Mooney did not immediately rule on the motion to quash Miscavige's subpoena, and scheduled a hearing for Monday.
The trial will have two phases, beginning with a non-jury trial Aug. 13 before Mooney to determine whether DeCrescenzo acted reasonably in waiting so long to file her lawsuit. If he rules in her favor, a jury would decide on liability and damages.
The church is a defendant along with the RTC. The suit's allegations include forced abortion, false imprisonment, intentional infliction of emotional distress, unfair business practices and wage-and-hour violations.

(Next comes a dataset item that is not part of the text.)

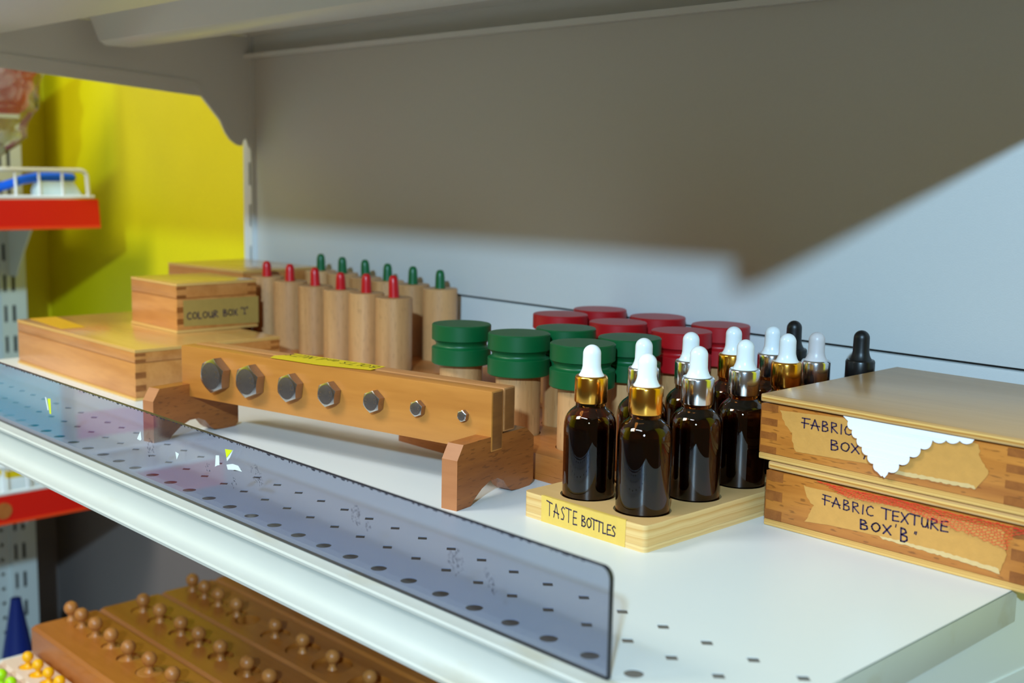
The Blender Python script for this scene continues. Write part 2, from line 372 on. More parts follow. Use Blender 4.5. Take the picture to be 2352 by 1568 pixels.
# ---------------------------------------------------------------- the room
structure(MB().box((-1.46, .475, -.95), (1.6, .55, 1.7)).build('wall_back', 'yellow_wall'))
structure(MB().box((-1.55, -2.6, -.95), (-1.46, .55, 1.7)).build('wall_left', 'yellow_wall'))
structure(MB().box((-1.55, -2.6, -1.0), (1.6, .55, -.95)).build('floor', 'floor'))
structure(MB().box((-1.46, -2.6, -.95), (-1.453, .468, -.14)).build('trim_2', 'grey_paint'))
structure(MB().box((-1.46, .468, -.95), (1.6, .475, -.14)).build('trim_1', 'grey_paint'))

# ---------------------------------------------------------------- the white shelving unit
XL, XR, YB, YF = -.690, .336, .410, -.012
LIP = [(YF, 0), (-.0225, 0), (-.0236, -.0008), (-.0233, -.0024), (-.0206, -.0032), (-.0200, -.0060), (-.0200, -.0110), (-.0206, -.0155), (-.0220, -.0188), (-.0243, -.0206), (-.0275, -.0213), (-.0308, -.0216), (-.0318, -.0226), (-.0315, -.0245), (-.029, -.0252)]
def deck_bm(perforated):
    mb = MB()
    if not perforated:
        mb.box((XL, YF, -.0009), (XR, YB-.001, 0)); return mb
    holes = {}
    for j, y in enumerate((0, .025, .05)):
        for i in range(-27, 14):
            x = i*.025
            if XL+.008 < x < XR-.006 and not (j == 0 and x > .30): holes[(i, j)] = (circle(x, y, .0043, 20) if j == 0 else [(x-.0038, y), (x, y-.0034), (x+.0038, y), (x, y+.0034)])
    mb.box((XL, .0625, -.0009), (XR, YB-.001, 0))
    for j, (y0, y1) in enumerate(((YF, .0125), (.0125, .0375), (.0375, .0625))):
        for i in range(-28, 14):
            x0, x1 = max(XL, (i-.5)*.025), min(XR, (i+.5)*.025)
            if x1-x0 < 1e-5: continue
            mb.prism([(x0, y0), (x1, y0), (x1, y1), (x0, y1)], XY, -.0003, 0, holes=[holes[(i, j)]] if (i, j) in holes else [])
    return mb
def make_shelf(label, loc, perforated, depth_front=0, channel=False):
    t = thing('metal_shelf', label, 'shelf', loc, 0, 'white metal shelves of the near unit')
    deck_bm(perforated).build('deck', 'white', t)
    MB().sweep(LIP, XL, XR).build('front_lip', 'dirty', t)
    for x, sx in ((XR, -1), (XL, 1)):
        MB().box((min(x, x+sx*.0009), -.020, -.0186), (max(x, x+sx*.0009), .2315, -.0002), bev=.0003).build('side_flange', 'dirty', t)
    MB().sweep([(YB-.0012, 0), (YB-.0014, -.012), (YB-.004, -.0125)], XL+.012, XR-.012).build('rear_flange', 'white', t)
    return t
make_shelf('white metal shelf holding the bottles, wooden boxes and acrylic strip', (0, 0, 0), True)
# upper shelf: two hat channels under it
t = thing('metal_shelf', 'white metal shelf overhead, seen from below', 'shelf', (0, 0, .360), 0, 'white metal shelves of the near unit')
MB().box((XL, YF, -.0009), (XR, YB-.001, 0)).build('deck', 'white', t)
MB().sweep(LIP, XL, XR).build('front_lip', 'white', t)
for ch, x0_, x1_ in (([(-.004, -.0012), (.002, -.002), (.014, -.0235), (.020, -.0252), (.106, -.0252), (.113, -.0238), (.121, -.002), (.127, -.0012)], XL+.004, XR-.004),
                     ([(.186, -.0012), (.192, -.002), (.202, -.026), (.209, -.0300), (.238, -.0300), (.244, -.027), (.252, -.002), (.260, -.0012)], XL+.042, XR-.042)):
    MB().sweep(ch, x0_, x1_).build('stiffening_channel', 'white', t)
MB().sweep([(YB-.0012, 0), (YB-.0014, -.026), (YB-.012, -.0265), (YB-.013, -.022)], XL+.004, XR-.004).build('rear_flange', 'white', t)
MB().box((XR-.0009, -.020, -.0186), (XR, YB-.005, -.0002)).build('side_flange', 'white', t)
make_shelf('white metal shelf below, carrying the knobbed cylinder blocks', (0, 0, -.330), False)
# brackets under the shelves
BR = [(.106, -.0003), (.106, -.0400), (.130, -.0485), (.339, -.0732), (.347, -.0748), (.3525, -.0785), (.357, -.084), (.361, -.092), (.366, -.104), (.371, -.114), (.377, -.1215), (.384, -.1265), (.3905, -.1285), (.3935, -.1280), (.3950, -.122), (.3975, -.1195), (.3995, -.121), (.4015, -.128), (.404, -.132), (.409, -.131), (.409, -.0003)]
def bracket(label, x, z, y_off=0, k=1):
    t = thing('shelf_bracket', label, 'bracket', (x, 0, z), 0, 'shelf brackets of the near unit')
    poly = [(p[0]-(y_off if i in (0, 1) else (y_off if i == 2 else 0)), p[1]) for i, p in enumerate(BR)]
    MB().prism(poly, YZ, -.0011, .0011).build('plate', 'white', t)
    y0 = .112-y_off
    MB().prism([(y0, -.034), (.335, -.056), (.375, -.105), (.378, -.112), (.372, -.108), (.330, -.0615), (y0, -.040)], YZ, -.0022, .0022).build('pressed_rib', 'white', t)
    return t
bracket('grey bracket under left end of overhead shelf, against yellow wall', XL+.004, .3590, .136)
bracket('bracket under right end of overhead shelf, outside the photo', XR-.003, .3590, .136)
bracket('bracket under the bottle shelf at its right corner', XR-.0035, -.001, .06)
bracket('bracket under left end of the bottle shelf', XL+.004, -.001, .06)
t = thing('light_block_carton', 'added brown carton above the frame, blocking light to the yellow wall', 'carton', (-.600, .002, .3605))  # unseen carton, added to keep stray light off the yellow wall
MB().box((0, 0, 0), (.32, .36, .26), bev=.003).build('carton_body', 'card', t)
MB().box((.125, -.0006, .0), (.175, .3606, .2606)).build('sealing_tape', 'oldtape', t)
# back panels
tag(MB().box((-.683, YB, .0845), (XR+.03, YB+.016, 1.0), bev=.0012).build('back_panel', 'panel'), 'large white back panel above the dark seam', 'panel', 'white back panels')
tag(MB().box((-.683, YB+.0005, -.93), (XR+.03, YB+.016, .0825), bev=.0012).build('back_panel', 'panel'), 'white back panel below the dark seam', 'panel', 'white back panels')
tag(MB().box((-.683, YB+.017, .06), (XR+.03, YB+.022, .11)).build('panel_rail', 'dark'), 'dark rail showing through the seam between white panels', 'rail')
# slotted upright at the left end
def upright(label, loc, rotz, slots_z, cols, width, depth, z0, z1, mat, group):
    """front face lies in the local xz plane at y=0, slots cut through it"""
    t = thing('slotted_upright', label, 'upright', loc, rotz, group)
    mb = MB(); zs = [z0]+[(a+b)/2 for a, b in zip(slots_z, slots_z[1:])]+[z1]
    for k, zc in enumerate(slots_z):
        hs = [[(cx-cw/2, zc-ch/2), (cx+cw/2, zc-ch/2), (cx+cw/2, zc+ch/2), (cx-cw/2, zc+ch/2)] for cx, cw, ch in cols]
        mb.prism([(0, zs[k]), (width, zs[k]), (width, zs[k+1]), (0, zs[k+1])], XZ, 0, .0018, holes=hs)
    mb.box((0, .0018, z0), (.0018, depth, z1)); mb.box((width-.0018, .0018, z0), (width, depth, z1)); mb.box((.0018, depth-.0018, z0), (width-.0018, depth, z1))
    mb.build('post', mat, t)
    MB().box((.0025, min(.004, depth*.6), z0+.002), (width-.0025, .005, z1-.002)).build('slot_shade_sheet', 'dark', t)  # dark sheet close behind the slots, painted as shade inside the post
    return t
upright('slotted white upright at left end of the white back panel', (-.7005, YB-.006, 0), 0, [.1475+.050*k for k in range(-21, 18)], [(.0138, .0042, .027)], .0175, .06, -.93, 1.0, 'white', 'slotted uprights')

# ---------------------------------------------------------------- acrylic strip in the shelf channel
t = thing('acrylic_divider', 'smoked clear acrylic strip standing along the shelf front edge', 'divider', (0, -.013, 0))
mb = MB(); x0, x1, h = -.672, .2725, .0480
mb.prism([(x0, .0004), (x1, .0004)]+arc(x1-.005, h-.005, .005, 0, 90, 6)+[(x0, h)], XZ, -.0014, .0014, mi=0, mi_side=1)
mb.build('sheet', ['acrylic', 'acryledge'], t)
F_ = lambda u, v, hh=0: (u, -.0016, v)
def flat(poly, name, mat, parent, mapf=F_):
    mb = MB(); tris = tessellate_polygon([[Vector((p[0], p[1], 0)) for p in poly]])
    V = [mb.bm.verts.new(mapf(*p)) for p in poly]
    for q in tris: mb.face([V[i] for i in q])
    return mb.build(name, mat, parent, smooth=False)
flat([(-.0288, .0420), (-.0204, .0430), (-.0240, .0380), (-.0274, .0351)], 'sticker_scrap', 'scrap', t)['label'] = 'white torn sticker scrap'
flat([(-.0290, .0422), (-.0206, .0431), (-.0275, .0372)], 'sticker_scrap', 'scrapy', t, lambda u, v: (u, -.0018, v))['label'] = 'fluorescent yellow sticker corner'
flat([(-.0402, .0363), (-.0364, .0370), (-.0360, .0312), (-.0385, .0305), (-.0413, .0292)], 'sticker_scrap', 'scrap', t)['label'] = 'white sticker scrap'
flat([(-.0280, .0330), (-.0210, .0348), (-.0148, .0349), (-.0107, .0321), (-.0180, .0318), (-.0266, .0303)], 'sticker_scrap', 'scrap', t)['label'] = 'white ragged sticker scrap'
flat([(-.0900, .0293), (-.0852, .0288), (-.0883, .0245)], 'sticker_scrap', 'scrap', t)['label'] = 'small white sticker scrap'
flat([(-.1416, .0283), (-.1365, .0343), (-.1352, .0289), (-.1372, .0279)], 'sticker_scrap', 'scrap', t)['label'] = 'small white sticker scrap'
flat([(-.2846, .0334), (-.2790, .0342), (-.2788, .0226), (-.2815, .0224)], 'sticker_scrap', 'scrapy', t)['label'] = 'narrow fluorescent yellow sticker scrap'
flat([(-.2890, .0340), (-.2866, .0338), (-.2830, .0250), (-.2850, .0245)], 'sticker_scrap', 'scrap', t)['label'] = 'narrow white sticker scrap'
rn = random.Random(3)
for cx, cz, n, sp in ((-.124, .0262, 46, .0052), (.003, .0350, 30, .0048), (.0094, .0322, 16, .003), (-.0201, .024, 16, .0028), (-.0502, .0275, 14, .003), (.0996, .0320, 50, .0044), (.110, .0285, 12, .002), (.1772, .0276, 60, .0056), (.203, .0224, 24, .0032), (.199, .0272, 10, .0018)):
    mb = MB()
    for k in range(n):
        a = rn.uniform(0, 6.28); rr = sp*math.sqrt(rn.random()); px, pz = cx+rr*math.cos(a), cz+rr*1.2*math.sin(a)
        if pz < .004 or pz > .0465: continue
        L_ = rn.uniform(.0004, .0022); w_ = rn.uniform(.00012, .0003); an = rn.uniform(-.9, -.1)-.6
        d = (math.cos(an)*L_, math.sin(an)*L_); nn = (-math.sin(an)*w_, math.cos(an)*w_)
        mb.face([mb.bm.verts.new(F_(*p)) for p in ((px, pz), (px+d[0]*.5+nn[0], pz+d[1]*.5+nn[1]), (px+d[0], pz+d[1]), (px+d[0]*.5-nn[0], pz+d[1]*.5-nn[1]))])
    mb.build('grime_smudge', 'smudge', t, smooth=False)['label'] = 'grey rubbed grime mark'
mb = MB(); x = x0
while x < .262:
    L_ = rn.uniform(.0008, .005); w_ = rn.uniform(.0003, .0009)*(1.0 if x < .1 else .7)
    mb.face([mb.bm.verts.new(F_(*p)) for p in ((x, h), (x+L_, h), (x+L_*.8, h-w_), (x+L_*.55, h-w_*rn.uniform(.6, 1.6)), (x+L_*.2, h-w_*.8))])
    x += L_+rn.uniform(.0002, .004)
mb.build('edge_chips', 'acryledge', t, smooth=False)['label'] = 'dark ragged cut edge'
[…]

Although now-retired Judge Ronald Sohigian previously dismissed the case, a three-justice panel of the 2nd District Court of Appeal reversed that decision in June 2011, and sent the case back to the judge to determine whether the church was permitted to raise the statute of limitations as a defense.
According to a sworn declaration by DeCrescenzo, she began volunteering to do church work at age 6 or 7 in Orange County. She says that at age 7, she was part of a Scientology group organized to picket the very civil courthouse where trial of her lawsuit will take place.
She claims the demonstration showed the church's ability to “go to every length to bring down people who filed lawsuits” against the institution, whose followers include actors Tom Cruise and John Travolta.
“I believed that if I took any action against the Church of Scientology -- whether filing a lawsuit or even speaking negatively about the Church of Scientology -- that I would be subjected to severe retribution, including significant financial penalties and loss of my family,” DeCrescenzo stated.
When DeCrescenzo was 12, she was recruited to join the organization's elite Sea Org group, which she said is responsible for overseeing the delivery of the religion worldwide.
DeCrescenzo alleges she was initially required to work daily from 8:30 a.m. to 10:30 p.m. and that two more hours were later added to her work day. DeCrescenzo says she remained with Sea Org until 2004, when she was 25.
She says she was told she could not leave Sea Org and was released from duty only after she pretended to attempt suicide by swallowing bleach.
DeCrescenzo alleges she became pregnant in February 1996 and was convinced by the church to abort her fetus to show her allegiance to Sea Org.